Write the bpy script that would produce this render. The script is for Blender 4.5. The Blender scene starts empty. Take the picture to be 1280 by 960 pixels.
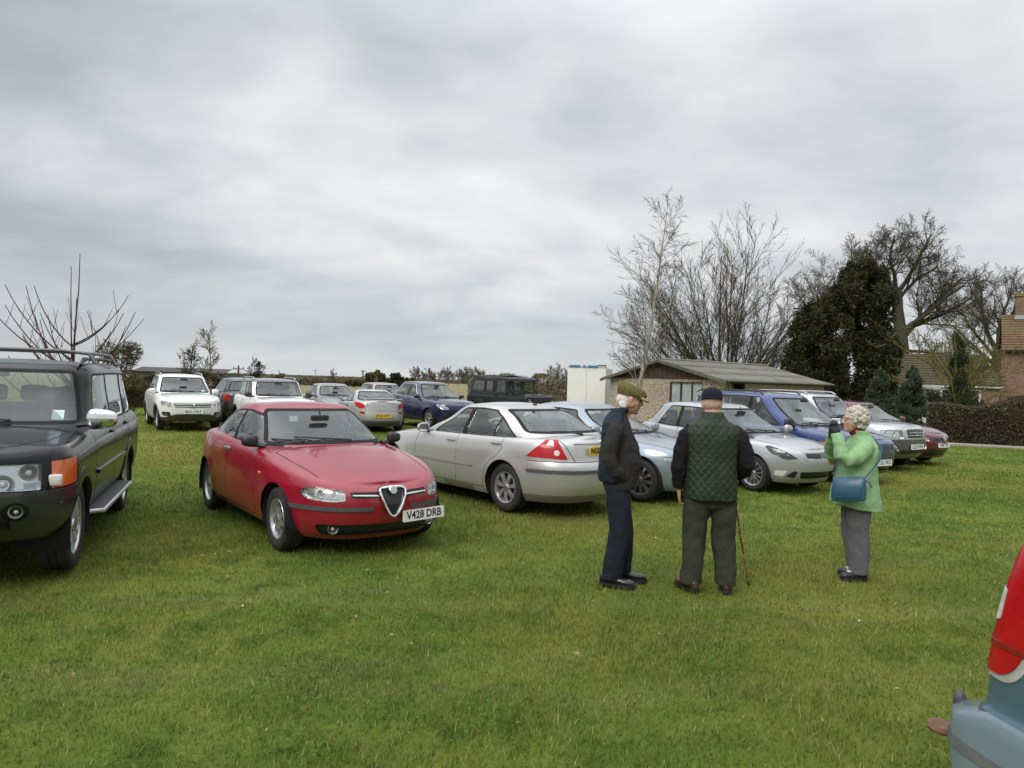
import bpy, bmesh, math, random
import numpy as np
from mathutils import Vector, Matrix
R = math.radians
sc = bpy.context.scene
COL = sc.collection
V3 = Vector

# ---------------------------------------------------------------- camera constants
F_PX, CAM_H, HOR_Y, ROLL = 890.0, 1.75, 476.5, 0.030
def at(px, py_or_none, d, z=None):
    """world point at depth d whose 1280x960 pixel is (px, py)"""
    u, w = px - 640.0, (py_or_none if py_or_none is not None else HOR_Y) - HOR_Y
    c, s = math.cos(ROLL), math.sin(ROLL)
    U, W = c*u + s*w, -s*u + c*w
    return V3((U/F_PX*d, d, CAM_H - W/F_PX*d))

# ---------------------------------------------------------------- scene helpers
def tag(o, label=None, cat=None, group=None, kind=None):
    if label: o['label'] = label
    if cat: o['category'] = cat
    if group: o['group'] = group
    if kind: o['kind'] = kind
    return o
def link(o, parent=None):
    COL.objects.link(o)
    if parent is not None: o.parent = parent
    return o
def empty(name, loc=(0,0,0), rz=0.0):
    o = bpy.data.objects.new(name, None); COL.objects.link(o)
    o.location = loc; o.rotation_euler = (0,0,rz); o.empty_display_size = .2
    return o
def mesh_obj(name, verts, faces, mat=None, parent=None, smooth=True):
    me = bpy.data.meshes.new(name)
    me.from_pydata([tuple(v) for v in verts], [], faces)
    if smooth: me.polygons.foreach_set('use_smooth', [True]*len(me.polygons))
    me.update()
    o = bpy.data.objects.new(name, me)
    if mat is not None: me.materials.append(mat)
    return link(o, parent)
def bm_obj(name, bm, mat=None, parent=None, smooth=True, angle=None):
    me = bpy.data.meshes.new(name); bm.to_mesh(me); bm.free()
    if smooth:
        me.polygons.foreach_set('use_smooth', [True]*len(me.polygons))
        if angle is not None: me.set_sharp_from_angle(angle=R(angle))
    o = bpy.data.objects.new(name, me)
    for m in (mat if isinstance(mat, (list, tuple)) else [mat]):
        if m is not None: me.materials.append(m)
    return link(o, parent)
def pchip(pts):
    pts = sorted(pts); x = np.array([p[0] for p in pts], float); y = np.array([p[1] for p in pts], float)
    if len(x) == 1: return lambda q: np.full_like(np.asarray(q, float), y[0])
    h = np.diff(x); dl = np.diff(y)/h; m = np.zeros_like(x)
    for i in range(1, len(x)-1):
        if dl[i-1]*dl[i] > 0:
            w1, w2 = 2*h[i]+h[i-1], h[i]+2*h[i-1]
            m[i] = (w1+w2)/(w1/dl[i-1]+w2/dl[i])
    m[0], m[-1] = dl[0], dl[-1]
    def f(q):
        q = np.clip(np.asarray(q, float), x[0], x[-1])
        i = np.clip(np.searchsorted(x, q, side='right')-1, 0, len(x)-2)
        t = (q-x[i])/h[i]
        return ((1+2*t)*(1-t)**2*y[i] + t*(1-t)**2*h[i]*m[i] + t*t*(3-2*t)*y[i+1] + t*t*(t-1)*h[i]*m[i+1])
    return f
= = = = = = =
Leave the images out, please, and restate each line word for word.

Write the bpy script that would produce this render. The script is for Blender 4.5. The Blender scene starts empty. Take the picture to be 1280 by 960 pixels.
import bpy, bmesh, math, random
import numpy as np
from mathutils import Vector, Matrix
R = math.radians
sc = bpy.context.scene
COL = sc.collection
V3 = Vector

# ---------------------------------------------------------------- camera constants
F_PX, CAM_H, HOR_Y, ROLL = 890.0, 1.75, 476.5, 0.030
def at(px, py_or_none, d, z=None):
    """world point at depth d whose 1280x960 pixel is (px, py)"""
    u, w = px - 640.0, (py_or_none if py_or_none is not None else HOR_Y) - HOR_Y
    c, s = math.cos(ROLL), math.sin(ROLL)
    U, W = c*u + s*w, -s*u + c*w
    return V3((U/F_PX*d, d, CAM_H - W/F_PX*d))

# ---------------------------------------------------------------- scene helpers
def tag(o, label=None, cat=None, group=None, kind=None):
    if label: o['label'] = label
    if cat: o['category'] = cat
    if group: o['group'] = group
    if kind: o['kind'] = kind
    return o
def link(o, parent=None):
    COL.objects.link(o)
    if parent is not None: o.parent = parent
    return o
def empty(name, loc=(0,0,0), rz=0.0):
    o = bpy.data.objects.new(name, None); COL.objects.link(o)
    o.location = loc; o.rotation_euler = (0,0,rz); o.empty_display_size = .2
    return o
def mesh_obj(name, verts, faces, mat=None, parent=None, smooth=True):
    me = bpy.data.meshes.new(name)
    me.from_pydata([tuple(v) for v in verts], [], faces)
    if smooth: me.polygons.foreach_set('use_smooth', [True]*len(me.polygons))
    me.update()
    o = bpy.data.objects.new(name, me)
    if mat is not None: me.materials.append(mat)
    return link(o, parent)
def bm_obj(name, bm, mat=None, parent=None, smooth=True, angle=None):
    me = bpy.data.meshes.new(name); bm.to_mesh(me); bm.free()
    if smooth:
        me.polygons.foreach_set('use_smooth', [True]*len(me.polygons))
        if angle is not None: me.set_sharp_from_angle(angle=R(angle))
    o = bpy.data.objects.new(name, me)
    for m in (mat if isinstance(mat, (list, tuple)) else [mat]):
        if m is not None: me.materials.append(m)
    return link(o, parent)
def pchip(pts):
    pts = sorted(pts); x = np.array([p[0] for p in pts], float); y = np.array([p[1] for p in pts], float)
    if len(x) == 1: return lambda q: np.full_like(np.asarray(q, float), y[0])
    h = np.diff(x); dl = np.diff(y)/h; m = np.zeros_like(x)
    for i in range(1, len(x)-1):
        if dl[i-1]*dl[i] > 0:
            w1, w2 = 2*h[i]+h[i-1], h[i]+2*h[i-1]
            m[i] = (w1+w2)/(w1/dl[i-1]+w2/dl[i])
    m[0], m[-1] = dl[0], dl[-1]
    def f(q):
        q = np.clip(np.asarray(q, float), x[0], x[-1])
        i = np.clip(np.searchsorted(x, q, side='right')-1, 0, len(x)-2)
        t = (q-x[i])/h[i]
        return ((1+2*t)*(1-t)**2*y[i] + t*(1-t)**2*h[i]*m[i] + t*t*(3-2*t)*y[i+1] + t*t*(t-1)*h[i]*m[i+1])
    return f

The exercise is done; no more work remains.